Friday, January 21, 2005

By the light of Gravity's Rainbow

A month ago I couldn't help quoting a passage from Moby Dick with eerie relevance to today. This morning I read this from another big encyclopedic American novel.
... Don't forget the real business of the War is buying and selling. The murdering and the violence are self-policing, and can be entrusted to non-professionals. The mass nature of wartime death is useful in many ways. It serves as spectacle, as diversion from the real movements of the War. It provides raw material to be recorded into History, so that children may be taught History as sequences of violence, battle after battle, and be more prepared for the adult world. Best of all, mass death's a stimulus to just ordinary folks, little fellows, to try 'n' grab a piece of that Pie while they're still here to gobble it up.
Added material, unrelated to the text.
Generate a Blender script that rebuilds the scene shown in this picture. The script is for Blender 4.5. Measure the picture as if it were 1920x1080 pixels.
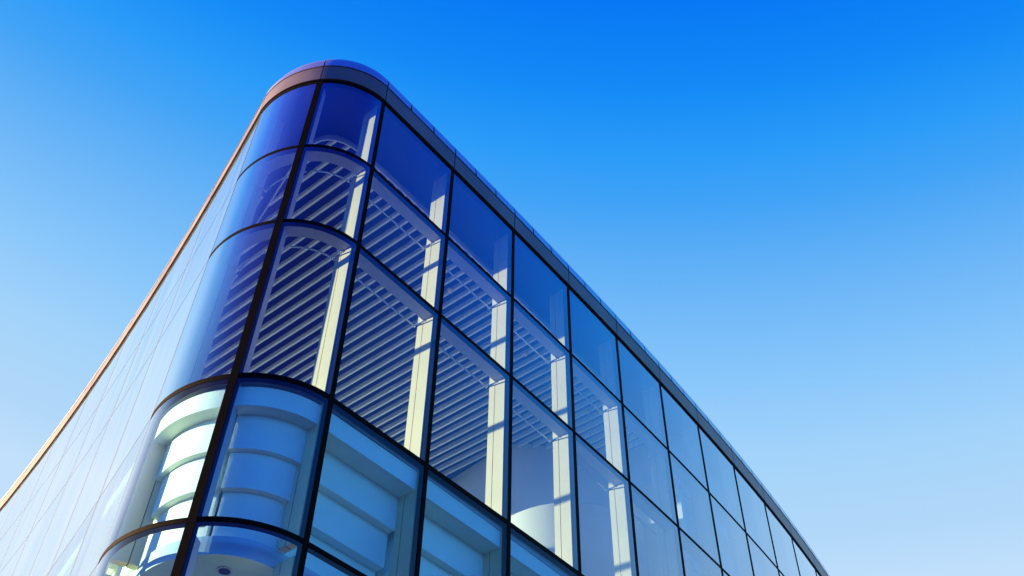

The true war is a celebration of markets. ... [note the interesting capitalization]
--Gravity's Rainbow
(p.122 in the 1973 Bantam mass market paperback)
Thomas Pynchon didn't know about Dick Cheney & Halliburton in 1973, but he certainly catches the current tone of war as business, and war as business that can only be understood by the ex-CEOs of Halliburton & sons of privilege. The rest of us are mere pawns in their games. But I don't want to leave anyone with the impression that the preceding passage represents the dominant tone of the novel. It's as lyrical as any novel written in some passages, dense in others, and stylistically (though never intellectually or morally) silly in places like this when it lapses into song or verse:
There once was a thing called a V-2,
To pilot which you did not need to---
You just pushed a button,
And it would leave nuttin'
But stiffs and big holes and debris, too.
--Gravity's Rainbow
(p.355 in the 1973 Bantam mass market paperback)
Which is the perfect description of George the First's bloodless Gulf War I with its made-for-CNN Smart Bombs® and Patriot Missiles®.